Sanding by hand is quite possible and reasonable as long as it's paint, varnish or wood. Fully cured epoxy, that's another story. It's possible of course, but it will take a very long time. Fortunately, you're sanding varnish which is much softer than epoxy and much easier to sand.

Wet sanding is never ever done with an electric tool. Always by hand.

You wet sand because at 400 grit the varnish dust will clog the paper if you dry sand. Wet sanding lets you rinse the dust off the paper. Since the dust stays in the bucket of water, you don't need a dust mask. You also don't need ear protection and can sand in the same room as a sleeping person and probably not disturb them.

320 is right at the edge of the sandpaper clogging when dry sanding, which is why the can says you can dry sand it. But 400 leaves a smoother surface and 320 leaves dust.

When wet sanding, put the sandpaper onto a waterproof block (those hard rubber ones work best), dip it in a bucket of water and sand until the paper dries out. Dip into the bucket to rinse off the dust and do it again.

Remember, the varnish layer is very thin and you just want to knock off the high spots. Don't over sand.

Good luck,



RE: Sanding between varnish coats - wet, dry, oh my!

   Thank you Laszlo!  This is a very helpful explanation.


RE: Sanding between varnish coats - wet, dry, oh my!


   If using electric tools to wet sand, be sure and clench your teeth so you don't bite your tongue!  KIDDING.... Geesh 

Actually, VERY fine sanding and polishing is done routinely with electric tools fitted with ground fault interruption devices, and with pneumatic dual action (and other) devices.  You see this in the granite industry everywhere, safely and effectively.

Dry sanding to REALLY FINE levels is fine with open coat abrasives, which while not as common, do exist.  And even alright armed with the knowledge you simply have to pay very close attention to clearing your abrasives more carefully, AND that it's more critical that what you are sanding is fully cured.

Personally, I don't think hand sanding the epoxy is all that bad, and is necessary in all the corners and crevices.  Not necessary to go to the fineness required with the varnish since it is getting the varnish.  Disclaimer, I'm the one weirdo on the planet that likes sanding!!  
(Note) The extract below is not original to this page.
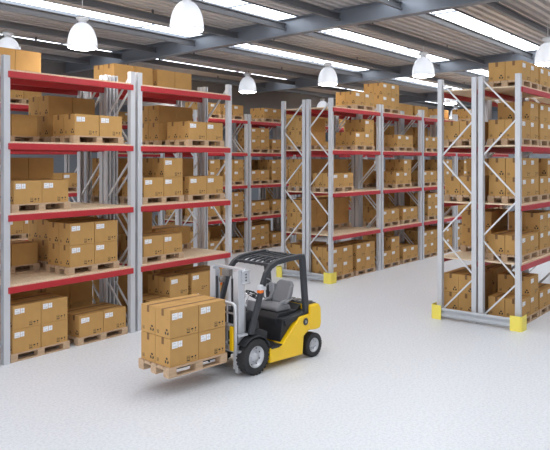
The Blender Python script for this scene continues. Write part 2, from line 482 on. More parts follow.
# per row, bay and level: pallets as (offset of the pallet from the bay's corner, stacks) where stacks gives the
# number of boxes at near-left, near-right, back-left, back-right of the pallet
CONTENT = {
 'A1': {0: {0: [(0.135, '2222'), (1.46, '1111')], 1: [(1.27, '2222')], 2: [(0.17, '1111')], 3: [(1.38, '1111')], 4: []},
        1: {0: [(0.30, '1212'), (1.49, '2222')], 1: [(0.165, '1111')], 2: [(0.165, '1212'), (1.43, '1111')], 3: [(1.43, '1111')], 4: []}},
 'A2': {0: {0: [(0.16, '2222'), (1.42, '2222')], 1: [(0.16, '1111'), (1.46, '2222')], 2: [(0.5, '2222')], 3: [(0.16, '1111'), (1.47, '2222')], 4: [(0.25, '1111')]},
        1: {0: [(0.16, '2222'), (1.46, '2222')], 1: [(0.16, '2222'), (1.33, '1111')], 2: [(0.16, '2222'), (1.46, '2222')], 3: [(1.43, '2222')], 4: [(0.20, '1111'), (1.40, '1111')]}},
 'B1': {0: {0: [(0.13, '2222'), (1.40, '2222')], 1: [], 2: [(0.14, '1111')], 3: [(1.35, '1212')], 4: [(1.35, '1111')]},
        1: {0: [(0.16, '1212'), (1.48, '1111')], 1: [(0.14, '1111'), (1.46, '1111')], 2: [(1.0, '1212')], 3: [(1.1, '1111')], 4: [(0.14, '2222')]},
        2: {0: [(0.16, '2222'), (1.48, '2222')], 1: [(0.5, '2222')], 2: [(0.14, '1111'), (1.46, '2222')], 3: [(0.3, '1111')], 4: []},
        3: {0: [(0.16, '2222'), (1.48, '1111')], 1: [(0.16, '1111'), (1.46, '2222')], 2: [(0.8, '2222')], 3: [(0.2, '1212'), (1.46, '2222')], 4: [(1.3, '1111')]},
        4: {0: [(0.16, '1111')], 1: [(0.16, '2222'), (1.46, '1111')], 2: [(0.3, '1111'), (1.5, '2222')], 3: [(1.1, '1111')], 4: []}},
 'B2': {0: {0: [(0.2, '2222'), (1.46, '1111')], 1: [(0.2, '2222'), (1.46, '2222')], 2: [(0.3, '2222'), (1.46, '2222')], 3: [(0.14, '2222')], 4: []},
        1: {0: [(0.2, '1111'), (1.46, '2222')], 1: [(1.2, '2222')], 2: [(0.2, '2222'), (1.46, '1111')], 3: [(0.5, '2222'), ], 4: [(1.3, '1111')]},
        2: {0: [(0.2, '2222'), (1.46, '2222')], 1: [(0.2, '2222'), (1.46, '1111')], 2: [(0.7, '2222')], 3: [(0.2, '2222'), (1.46, '2222')], 4: [(0.2, '1111'), (1.46, '1111')]},
        3: {0: [(0.2, '2222')], 1: [(0.2, '2222'), (1.46, '2222')], 2: [(0.2, '1111'), (1.46, '2222')], 3: [(1.2, '2222')], 4: [(0.5, '1111')]},
        4: {1: [(0.2, '2222')], 2: [(0.2, '2222'), (1.46, '1111')], 3: [(0.2, '2222')]}},
 'C1': {0: {0: [(0.28, '1212'), (1.46, '1111')], 1: [(0.28, '1111'), (1.46, '2222')], 2: [(0.3, '2222'), (1.48, '1212')], 3: [(0.28, '1212'), (1.48, '2222')], 4: [(0.28, '1111'), (1.48, '1111')]}},
 'C2': {0: {0: [(0.2, '2222'), (1.46, '2222')], 1: [(1.2, '2222')], 2: [(0.3, '1111'), (1.46, '2222')], 3: [(0.25, '1111'), ], 4: []}},
 'D1': {0: {0: [(0.2, '2121'), (1.46, '1111')], 1: [(0.2, '1111'), (1.46, '2222')], 2: [(0.2, '1212'), (1.46, '2222')], 3: [(0.2, '2222')], 4: [(0.2, '1111'), (1.46, '1111')]},
        1: {0: [(0.15, '2222'), (1.42, '1111')], 1: [(0.15, '1111'), (1.42, '1111')], 2: [(0.15, '1111'), (1.40, '2222')], 3: [(0.15, '2222'), (1.42, '1111')], 4: [(0.9, '1111')]},
        2: {0: [(0.2, '2222')], 1: [(0.2, '1111'), (1.46, '2222')], 2: [(0.2, '2222'), (1.46, '1111')], 3: [(0.2, '2222'), (1.46, '1111')], 4: [(1.2, '1111')]},
        3: {0: [(0.2, '2222')], 1: [(0.2, '1111'), (1.46, '2222')], 2: [(0.2, '2222'), (1.46, '2222')], 3: [(0.2, '1111')], 4: [(0.2, '1111'), (1.46, '1111')]},
        4: {1: [(0.2, '1111')], 2: [(0.2, '2222')], 3: [(0.2, '1111'), (1.46, '1111')], 4: [(0.3, '1111')]}},
 'D2': {0: {0: [(1.3, '2222')], 1: [(0.2, '2222')], 2: [(0.2, '2222')], 3: [(1.4, '2222')], 4: []},
        1: {0: [(0.2, '2222'), (1.46, '2222')], 1: [(0.2, '2222')], 2: [(0.2, '2222'), (1.46, '2222')], 3: [(1.3, '2222')], 4: []},
        2: {1: [(0.2, '2222')], 2: [(0.8, '2222')], 3: [(0.2, '1111')], 4: [(0.5, '1111')]}},
 'P1': {0: {}, 1: {1: [(0.3, '1111'), ], 2: [(0.2, '1111'), (1.49, '1111')], 3: [(1.0, '1111')], 4: [(0.3, '1111')], 0: [(0.3, '1111'), (1.46, '2222')]}},
 'E1': {0: {0: [(0.2, '2222')], 1: [(0.2, '1111'), (1.46, '2222')], 2: [(0.3, '2222')], 3: [(0.2, '1111')], 4: [(0.2, '1111'), (1.46, '1111')]},
        1: {0: [(0.2, '2222')], 1: [(0.2, '1111')], 2: [(0.3, '2222')], 3: [(0.2, '1111')], 4: [(1.46, '1111')]}},
}
pal_full = make_pallet(PL, PW, True); pal_tree = tree_of(pal_full); used_full = False
pal_plain = make_pallet(PL, PW, False); used_plain = False
box0 = make_box(BL, BW_, BH); box_tree = tree_of(box0); used_box = False
BOX_SKIP = set(); BOX_REST = set(); PAL_SKIP = set()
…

RE: Sanding between varnish coats - wet, dry, oh my!

   I've done 4 boats varnished,never sanded between coats and been happy with the results

RE: Sanding between varnish coats - wet, dry, oh my!

I'm with Greg on this. I let a coat of varnish get dry to the touch (usually just a few hours) and then immediately coat again without sanding. I think that as long as the varnish is still off-gassing, you can apply another coat and still get a good chemical bond. I wrote about all this on my blog when I completed the boat in February of 2016. I still haven't revarnished the exterior of the hull (6 years and counting), but I do plan to do it this spring. . . . Whether it needs it or not!

RE: Sanding between varnish coats - wet, dry, oh my!

   An alternative to wet sanding is to give the surface a quick rubdown with a green Scotchbite pad. It does leave some dust that needs to be cleaned up.